The new Roth 401(k) retirement plan is basically a traditional 401(k) that is not bound by income thresholds, and is supplemented with the Roth IRA benefit of tax-free growth and withdrawals. Roth 401(k) plans become effective January 1, 2006, and will allow you to contribute after-tax earnings into an employer 401(k). The contributions you make will grow tax-free, forever. When you make withdrawals from a Roth 401(k), you will owe no tax. None. This is for a limited time only. Roth 401(k) plans are scheduled to expire at the end of 2010. Therefore, after 2010, Roth contributions could remain in the plan, but no new Roth contributions could be made after that time. Congress could extend these provisions at some time in the future.

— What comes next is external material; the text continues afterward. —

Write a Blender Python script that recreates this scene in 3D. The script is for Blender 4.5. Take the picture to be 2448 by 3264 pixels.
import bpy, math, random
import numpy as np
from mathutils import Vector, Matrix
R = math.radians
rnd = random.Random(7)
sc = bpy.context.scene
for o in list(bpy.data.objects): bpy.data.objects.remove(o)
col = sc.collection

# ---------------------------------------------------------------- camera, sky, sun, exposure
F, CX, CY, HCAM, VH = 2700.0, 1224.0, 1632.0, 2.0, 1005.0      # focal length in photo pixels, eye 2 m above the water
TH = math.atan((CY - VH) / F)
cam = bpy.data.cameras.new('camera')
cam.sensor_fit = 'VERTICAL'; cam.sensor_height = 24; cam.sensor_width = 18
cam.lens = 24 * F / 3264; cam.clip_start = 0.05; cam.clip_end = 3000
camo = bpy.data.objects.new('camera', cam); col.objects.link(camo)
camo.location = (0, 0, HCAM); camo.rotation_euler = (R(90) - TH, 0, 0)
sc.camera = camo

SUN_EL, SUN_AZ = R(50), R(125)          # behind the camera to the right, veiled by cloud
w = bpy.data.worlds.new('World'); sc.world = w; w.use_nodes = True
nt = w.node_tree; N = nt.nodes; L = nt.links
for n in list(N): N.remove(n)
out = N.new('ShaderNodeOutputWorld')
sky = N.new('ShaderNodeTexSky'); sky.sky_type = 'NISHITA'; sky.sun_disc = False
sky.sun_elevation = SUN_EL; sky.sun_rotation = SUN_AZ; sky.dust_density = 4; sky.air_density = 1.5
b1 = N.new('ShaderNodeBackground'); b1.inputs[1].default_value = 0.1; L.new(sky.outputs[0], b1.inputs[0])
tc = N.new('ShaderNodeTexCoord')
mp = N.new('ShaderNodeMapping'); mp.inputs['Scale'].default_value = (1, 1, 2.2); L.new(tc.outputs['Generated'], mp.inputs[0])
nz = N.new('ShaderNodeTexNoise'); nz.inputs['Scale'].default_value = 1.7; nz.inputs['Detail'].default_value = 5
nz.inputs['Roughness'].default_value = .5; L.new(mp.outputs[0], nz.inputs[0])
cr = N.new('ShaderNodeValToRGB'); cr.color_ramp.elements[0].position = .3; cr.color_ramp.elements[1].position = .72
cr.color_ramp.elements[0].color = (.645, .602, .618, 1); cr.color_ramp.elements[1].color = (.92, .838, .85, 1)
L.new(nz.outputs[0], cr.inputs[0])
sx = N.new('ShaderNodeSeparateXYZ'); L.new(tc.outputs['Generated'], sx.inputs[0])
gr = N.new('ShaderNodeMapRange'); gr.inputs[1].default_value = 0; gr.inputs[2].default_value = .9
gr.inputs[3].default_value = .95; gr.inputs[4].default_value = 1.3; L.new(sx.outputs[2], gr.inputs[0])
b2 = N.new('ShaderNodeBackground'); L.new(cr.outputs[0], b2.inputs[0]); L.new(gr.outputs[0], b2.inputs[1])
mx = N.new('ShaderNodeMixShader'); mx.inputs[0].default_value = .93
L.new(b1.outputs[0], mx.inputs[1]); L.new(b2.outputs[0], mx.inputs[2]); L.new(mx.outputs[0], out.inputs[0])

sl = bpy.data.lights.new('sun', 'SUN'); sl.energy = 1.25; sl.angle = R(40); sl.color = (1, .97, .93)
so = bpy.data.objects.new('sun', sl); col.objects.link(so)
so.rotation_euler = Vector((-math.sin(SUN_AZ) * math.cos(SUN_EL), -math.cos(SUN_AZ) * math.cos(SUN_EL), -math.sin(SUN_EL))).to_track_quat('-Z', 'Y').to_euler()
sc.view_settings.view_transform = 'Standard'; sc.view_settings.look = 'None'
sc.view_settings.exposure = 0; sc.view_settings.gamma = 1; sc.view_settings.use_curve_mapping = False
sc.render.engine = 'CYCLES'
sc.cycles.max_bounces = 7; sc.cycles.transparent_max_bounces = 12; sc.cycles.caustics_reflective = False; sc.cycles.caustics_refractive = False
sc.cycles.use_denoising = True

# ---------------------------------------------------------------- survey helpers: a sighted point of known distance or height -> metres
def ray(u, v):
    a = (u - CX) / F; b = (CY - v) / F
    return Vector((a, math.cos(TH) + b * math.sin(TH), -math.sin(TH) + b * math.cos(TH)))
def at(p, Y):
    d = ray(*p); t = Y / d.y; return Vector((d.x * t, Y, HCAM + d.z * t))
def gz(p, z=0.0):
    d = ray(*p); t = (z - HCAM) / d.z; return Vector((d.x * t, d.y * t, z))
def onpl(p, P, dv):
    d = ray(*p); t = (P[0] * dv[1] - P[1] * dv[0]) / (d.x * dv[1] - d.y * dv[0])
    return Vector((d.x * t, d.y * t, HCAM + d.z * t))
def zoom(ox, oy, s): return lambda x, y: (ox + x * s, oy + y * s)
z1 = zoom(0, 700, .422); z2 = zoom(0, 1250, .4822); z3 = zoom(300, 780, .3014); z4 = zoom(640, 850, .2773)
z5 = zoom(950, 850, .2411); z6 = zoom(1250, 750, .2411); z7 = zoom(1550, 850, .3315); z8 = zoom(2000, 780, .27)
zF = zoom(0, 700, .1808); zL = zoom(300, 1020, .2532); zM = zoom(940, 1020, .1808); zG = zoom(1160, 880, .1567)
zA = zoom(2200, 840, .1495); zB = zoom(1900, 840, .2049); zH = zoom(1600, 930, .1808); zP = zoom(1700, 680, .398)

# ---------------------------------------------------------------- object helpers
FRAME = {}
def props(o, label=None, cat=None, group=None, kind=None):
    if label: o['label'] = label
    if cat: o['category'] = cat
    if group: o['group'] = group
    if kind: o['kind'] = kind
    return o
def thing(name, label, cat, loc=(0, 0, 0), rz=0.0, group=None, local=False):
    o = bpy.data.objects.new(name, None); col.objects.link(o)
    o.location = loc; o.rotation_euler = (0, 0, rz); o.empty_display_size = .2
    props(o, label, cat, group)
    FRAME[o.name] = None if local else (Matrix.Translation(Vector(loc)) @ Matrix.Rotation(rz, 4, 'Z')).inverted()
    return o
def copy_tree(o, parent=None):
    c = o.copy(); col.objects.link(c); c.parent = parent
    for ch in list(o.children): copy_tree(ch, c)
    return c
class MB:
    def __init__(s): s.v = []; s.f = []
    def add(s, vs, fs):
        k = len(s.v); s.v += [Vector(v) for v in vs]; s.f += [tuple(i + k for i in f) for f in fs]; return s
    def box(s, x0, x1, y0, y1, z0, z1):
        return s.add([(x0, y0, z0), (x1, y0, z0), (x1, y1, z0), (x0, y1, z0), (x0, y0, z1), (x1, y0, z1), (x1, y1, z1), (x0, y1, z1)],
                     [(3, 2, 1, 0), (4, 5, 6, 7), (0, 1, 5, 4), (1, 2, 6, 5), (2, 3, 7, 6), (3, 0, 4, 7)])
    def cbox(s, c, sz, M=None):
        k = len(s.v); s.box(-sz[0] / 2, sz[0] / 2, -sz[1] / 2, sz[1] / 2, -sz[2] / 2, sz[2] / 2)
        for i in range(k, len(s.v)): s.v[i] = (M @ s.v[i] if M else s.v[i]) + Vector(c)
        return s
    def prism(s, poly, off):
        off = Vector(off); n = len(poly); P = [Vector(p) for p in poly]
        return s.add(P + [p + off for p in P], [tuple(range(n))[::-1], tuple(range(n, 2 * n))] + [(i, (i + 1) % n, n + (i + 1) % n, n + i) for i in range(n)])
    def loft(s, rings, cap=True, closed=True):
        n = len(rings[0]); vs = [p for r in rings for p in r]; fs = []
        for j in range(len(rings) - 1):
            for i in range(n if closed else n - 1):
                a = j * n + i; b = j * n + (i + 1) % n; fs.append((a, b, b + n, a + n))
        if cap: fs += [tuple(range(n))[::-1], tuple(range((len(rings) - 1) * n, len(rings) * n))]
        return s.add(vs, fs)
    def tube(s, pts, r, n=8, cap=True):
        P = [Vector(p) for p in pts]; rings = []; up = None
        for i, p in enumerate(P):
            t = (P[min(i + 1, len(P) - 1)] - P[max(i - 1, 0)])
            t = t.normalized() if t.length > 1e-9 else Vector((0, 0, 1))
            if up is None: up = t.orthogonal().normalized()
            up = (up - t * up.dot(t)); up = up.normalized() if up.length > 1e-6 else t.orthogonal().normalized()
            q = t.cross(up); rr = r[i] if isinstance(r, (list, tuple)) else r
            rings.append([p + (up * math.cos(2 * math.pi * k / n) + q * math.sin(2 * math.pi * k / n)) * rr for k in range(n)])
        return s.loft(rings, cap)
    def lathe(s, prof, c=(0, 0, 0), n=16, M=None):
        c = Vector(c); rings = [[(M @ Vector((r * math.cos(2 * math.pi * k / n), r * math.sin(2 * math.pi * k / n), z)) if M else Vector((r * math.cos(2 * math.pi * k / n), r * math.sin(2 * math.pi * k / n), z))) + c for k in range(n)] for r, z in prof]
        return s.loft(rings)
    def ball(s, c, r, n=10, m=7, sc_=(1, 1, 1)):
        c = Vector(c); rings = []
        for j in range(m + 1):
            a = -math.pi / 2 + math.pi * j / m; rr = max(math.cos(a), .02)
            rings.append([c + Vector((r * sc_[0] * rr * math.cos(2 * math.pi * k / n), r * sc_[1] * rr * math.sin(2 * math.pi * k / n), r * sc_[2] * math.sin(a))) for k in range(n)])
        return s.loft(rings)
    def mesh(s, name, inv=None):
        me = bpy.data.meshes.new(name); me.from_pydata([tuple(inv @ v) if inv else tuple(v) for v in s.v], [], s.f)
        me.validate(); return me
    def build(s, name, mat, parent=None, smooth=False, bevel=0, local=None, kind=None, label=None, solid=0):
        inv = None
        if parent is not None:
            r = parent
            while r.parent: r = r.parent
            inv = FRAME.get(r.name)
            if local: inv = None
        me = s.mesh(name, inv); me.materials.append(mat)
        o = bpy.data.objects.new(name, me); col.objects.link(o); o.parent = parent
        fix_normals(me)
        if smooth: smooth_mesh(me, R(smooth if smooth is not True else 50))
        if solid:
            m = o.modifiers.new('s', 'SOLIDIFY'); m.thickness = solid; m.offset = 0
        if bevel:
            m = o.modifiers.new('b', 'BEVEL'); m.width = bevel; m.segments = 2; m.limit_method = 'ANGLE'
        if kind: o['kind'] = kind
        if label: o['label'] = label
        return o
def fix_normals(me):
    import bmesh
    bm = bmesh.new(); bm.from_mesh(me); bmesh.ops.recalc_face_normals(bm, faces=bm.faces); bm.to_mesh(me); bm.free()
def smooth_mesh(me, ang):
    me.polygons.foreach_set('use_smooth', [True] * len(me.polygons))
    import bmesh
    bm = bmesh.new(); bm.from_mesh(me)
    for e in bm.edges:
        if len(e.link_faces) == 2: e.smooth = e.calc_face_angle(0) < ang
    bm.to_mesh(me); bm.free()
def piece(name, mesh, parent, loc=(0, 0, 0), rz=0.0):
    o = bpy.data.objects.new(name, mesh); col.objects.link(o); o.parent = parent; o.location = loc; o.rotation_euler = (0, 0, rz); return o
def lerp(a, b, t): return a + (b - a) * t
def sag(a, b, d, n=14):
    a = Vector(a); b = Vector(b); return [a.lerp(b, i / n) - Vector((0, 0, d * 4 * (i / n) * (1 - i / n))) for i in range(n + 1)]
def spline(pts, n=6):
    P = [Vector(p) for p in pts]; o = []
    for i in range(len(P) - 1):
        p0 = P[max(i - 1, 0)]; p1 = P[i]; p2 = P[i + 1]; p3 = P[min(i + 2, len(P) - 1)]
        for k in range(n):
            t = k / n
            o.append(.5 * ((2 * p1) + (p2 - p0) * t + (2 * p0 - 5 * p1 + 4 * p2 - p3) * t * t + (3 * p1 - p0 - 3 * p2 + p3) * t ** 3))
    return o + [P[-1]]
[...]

Employees will be able to contribute after-tax dollars to the Roth 401(k). The money will be held in a separate account from contributions to your regular 401(k). You decide what percentage of your retirement plan contributions go to either account. You'll be able to make the maximum contribution allowable under 401(k) rules. The 2006 401(k) contribution limits allow employees less than age 50 to sock away up to $15,000 - $20,000 for employee’s age 50 or older. For those who want to save after-tax money, this is a much quicker route than saving in the Roth IRA, which has contribution limits of $4,000 for those less than age 50 and $5,000 for those age 50 and above in 2006. If you have a Roth IRA, or plan to open one, you can still contribute the maximum allowable to that account in addition to your Roth 401(k) contributions. If your company provides a matching contribution, it will be pretax money and will go only into the regular 401(k) account. The Roth 401(k) is open to all employees who qualify for the regular 401(k).

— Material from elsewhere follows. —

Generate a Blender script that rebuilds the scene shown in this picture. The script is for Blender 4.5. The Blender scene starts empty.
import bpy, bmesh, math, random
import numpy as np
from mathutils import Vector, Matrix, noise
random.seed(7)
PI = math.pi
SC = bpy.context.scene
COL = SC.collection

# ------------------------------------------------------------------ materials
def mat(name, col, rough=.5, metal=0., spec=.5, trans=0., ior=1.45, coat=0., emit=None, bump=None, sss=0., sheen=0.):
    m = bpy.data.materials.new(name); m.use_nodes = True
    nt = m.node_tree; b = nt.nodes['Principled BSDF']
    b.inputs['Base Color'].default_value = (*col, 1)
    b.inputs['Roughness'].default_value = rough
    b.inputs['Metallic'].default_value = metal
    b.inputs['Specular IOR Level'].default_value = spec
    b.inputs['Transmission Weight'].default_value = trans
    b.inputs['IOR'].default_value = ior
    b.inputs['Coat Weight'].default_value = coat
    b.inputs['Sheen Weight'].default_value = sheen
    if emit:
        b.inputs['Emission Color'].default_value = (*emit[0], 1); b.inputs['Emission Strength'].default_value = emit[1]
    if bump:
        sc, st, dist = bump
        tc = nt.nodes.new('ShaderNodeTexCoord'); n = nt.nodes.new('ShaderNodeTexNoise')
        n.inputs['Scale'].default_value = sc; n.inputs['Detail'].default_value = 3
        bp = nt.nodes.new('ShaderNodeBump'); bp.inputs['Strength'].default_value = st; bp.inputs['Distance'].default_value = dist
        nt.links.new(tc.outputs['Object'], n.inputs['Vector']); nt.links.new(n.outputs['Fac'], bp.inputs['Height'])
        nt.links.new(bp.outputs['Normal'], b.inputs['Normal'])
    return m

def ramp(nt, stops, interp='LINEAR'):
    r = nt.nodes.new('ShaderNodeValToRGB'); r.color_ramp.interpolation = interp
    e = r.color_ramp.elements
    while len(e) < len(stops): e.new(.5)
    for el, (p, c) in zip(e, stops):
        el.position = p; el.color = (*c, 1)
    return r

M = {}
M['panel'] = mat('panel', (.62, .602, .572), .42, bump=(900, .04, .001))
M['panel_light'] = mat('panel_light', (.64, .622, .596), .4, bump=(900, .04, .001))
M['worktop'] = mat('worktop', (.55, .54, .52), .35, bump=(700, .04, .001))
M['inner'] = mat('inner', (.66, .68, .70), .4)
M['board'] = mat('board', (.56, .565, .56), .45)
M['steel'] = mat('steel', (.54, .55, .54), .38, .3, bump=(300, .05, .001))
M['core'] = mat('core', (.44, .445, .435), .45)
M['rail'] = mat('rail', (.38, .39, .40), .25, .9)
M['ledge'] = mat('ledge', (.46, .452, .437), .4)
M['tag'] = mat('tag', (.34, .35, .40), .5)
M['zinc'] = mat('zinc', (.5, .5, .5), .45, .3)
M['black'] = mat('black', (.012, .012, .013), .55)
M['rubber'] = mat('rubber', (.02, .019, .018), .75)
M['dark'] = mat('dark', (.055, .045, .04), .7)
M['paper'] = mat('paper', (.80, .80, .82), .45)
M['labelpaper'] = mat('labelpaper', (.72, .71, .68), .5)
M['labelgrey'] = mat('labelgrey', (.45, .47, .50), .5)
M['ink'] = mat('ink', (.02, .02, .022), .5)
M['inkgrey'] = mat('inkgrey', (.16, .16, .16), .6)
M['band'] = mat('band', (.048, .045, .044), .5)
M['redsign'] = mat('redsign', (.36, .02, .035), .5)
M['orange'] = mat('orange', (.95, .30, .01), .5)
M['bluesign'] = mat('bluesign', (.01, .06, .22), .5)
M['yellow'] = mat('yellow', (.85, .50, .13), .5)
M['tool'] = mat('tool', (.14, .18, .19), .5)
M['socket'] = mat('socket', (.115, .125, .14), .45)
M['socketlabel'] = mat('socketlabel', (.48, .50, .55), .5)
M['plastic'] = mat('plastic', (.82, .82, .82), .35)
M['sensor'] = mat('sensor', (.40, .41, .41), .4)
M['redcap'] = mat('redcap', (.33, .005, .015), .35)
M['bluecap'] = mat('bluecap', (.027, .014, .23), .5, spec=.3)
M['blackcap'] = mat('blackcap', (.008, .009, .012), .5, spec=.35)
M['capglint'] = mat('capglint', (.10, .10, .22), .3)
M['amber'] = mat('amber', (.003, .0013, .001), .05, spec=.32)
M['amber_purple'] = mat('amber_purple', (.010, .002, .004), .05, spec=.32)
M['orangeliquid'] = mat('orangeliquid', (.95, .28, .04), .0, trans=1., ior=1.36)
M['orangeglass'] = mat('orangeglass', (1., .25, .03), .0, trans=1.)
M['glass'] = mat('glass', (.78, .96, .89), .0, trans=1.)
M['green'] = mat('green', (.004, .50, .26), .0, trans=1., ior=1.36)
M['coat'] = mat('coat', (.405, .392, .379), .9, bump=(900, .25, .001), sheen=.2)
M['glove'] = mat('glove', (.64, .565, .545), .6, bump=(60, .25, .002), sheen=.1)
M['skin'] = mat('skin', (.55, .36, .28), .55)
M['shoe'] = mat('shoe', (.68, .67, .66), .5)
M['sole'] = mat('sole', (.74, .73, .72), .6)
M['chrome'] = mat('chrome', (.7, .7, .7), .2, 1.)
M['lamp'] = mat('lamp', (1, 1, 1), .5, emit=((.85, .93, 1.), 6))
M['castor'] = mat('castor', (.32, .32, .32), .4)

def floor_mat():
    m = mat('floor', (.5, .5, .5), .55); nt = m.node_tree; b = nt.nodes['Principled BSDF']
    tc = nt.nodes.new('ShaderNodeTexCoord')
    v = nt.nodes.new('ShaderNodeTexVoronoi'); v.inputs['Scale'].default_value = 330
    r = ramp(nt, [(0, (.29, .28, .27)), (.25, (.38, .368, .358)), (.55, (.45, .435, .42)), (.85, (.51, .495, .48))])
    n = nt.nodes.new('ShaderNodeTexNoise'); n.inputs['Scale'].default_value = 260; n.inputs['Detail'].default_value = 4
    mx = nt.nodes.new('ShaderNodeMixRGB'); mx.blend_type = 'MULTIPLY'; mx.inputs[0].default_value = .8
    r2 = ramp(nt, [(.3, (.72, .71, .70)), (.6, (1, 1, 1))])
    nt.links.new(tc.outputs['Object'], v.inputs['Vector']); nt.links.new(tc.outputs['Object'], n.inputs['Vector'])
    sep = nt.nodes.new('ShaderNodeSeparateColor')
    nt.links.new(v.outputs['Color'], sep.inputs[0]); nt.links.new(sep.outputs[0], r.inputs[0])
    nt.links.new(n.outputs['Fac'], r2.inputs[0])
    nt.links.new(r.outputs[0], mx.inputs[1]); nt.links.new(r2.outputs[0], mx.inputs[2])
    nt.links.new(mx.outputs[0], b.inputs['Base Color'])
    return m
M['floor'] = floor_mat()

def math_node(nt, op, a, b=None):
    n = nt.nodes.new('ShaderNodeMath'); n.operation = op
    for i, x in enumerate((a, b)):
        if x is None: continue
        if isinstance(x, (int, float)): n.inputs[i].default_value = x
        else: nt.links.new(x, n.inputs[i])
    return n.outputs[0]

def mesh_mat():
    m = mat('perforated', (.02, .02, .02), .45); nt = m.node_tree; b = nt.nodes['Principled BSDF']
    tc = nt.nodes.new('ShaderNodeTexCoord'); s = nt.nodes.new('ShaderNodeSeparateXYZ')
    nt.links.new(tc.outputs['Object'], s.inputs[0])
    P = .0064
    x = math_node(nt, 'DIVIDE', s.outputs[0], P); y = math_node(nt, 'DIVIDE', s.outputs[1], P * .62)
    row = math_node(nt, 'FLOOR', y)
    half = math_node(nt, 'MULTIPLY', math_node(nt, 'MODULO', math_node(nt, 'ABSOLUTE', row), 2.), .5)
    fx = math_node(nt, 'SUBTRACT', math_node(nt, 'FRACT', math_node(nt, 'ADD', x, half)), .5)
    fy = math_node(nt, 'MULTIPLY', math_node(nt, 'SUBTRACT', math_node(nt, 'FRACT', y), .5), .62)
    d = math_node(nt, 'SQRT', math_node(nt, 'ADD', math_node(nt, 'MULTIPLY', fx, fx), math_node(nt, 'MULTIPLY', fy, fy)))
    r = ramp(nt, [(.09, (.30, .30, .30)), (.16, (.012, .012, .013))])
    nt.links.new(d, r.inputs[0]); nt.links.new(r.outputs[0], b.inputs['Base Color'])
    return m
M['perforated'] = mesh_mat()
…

This is very attractive to higher-paid employees who may be excluded from having a Roth IRA account because of its income limitations. Contributions are irrevocable. Once the money goes into the account, it falls under all of the IRS rules and penalties for 401(k) accounts; you can't change your mind and have it switched over to your regular 401(k). Money can be withdrawn tax and penalty free as long as you're at least age 59 1/2 and have held the account for at least five years. The Roth 401(k) has the same distribution requirements as the 401(k). You'll need to begin taking minimum distributions by the time you reach age 70 1/2. This contrasts with the Roth IRA, which has no distribution requirements. You can roll over your Roth 401(k) contributions to a Roth IRA when you retire or if your employment is terminated.

Note: Section 403(b) Plans are also eligible. Once the Roth 401(k) program ends, (for now it’s scheduled to end in 2010), you cannot add any more funds to this account; however, they can remain in the plan until distribution.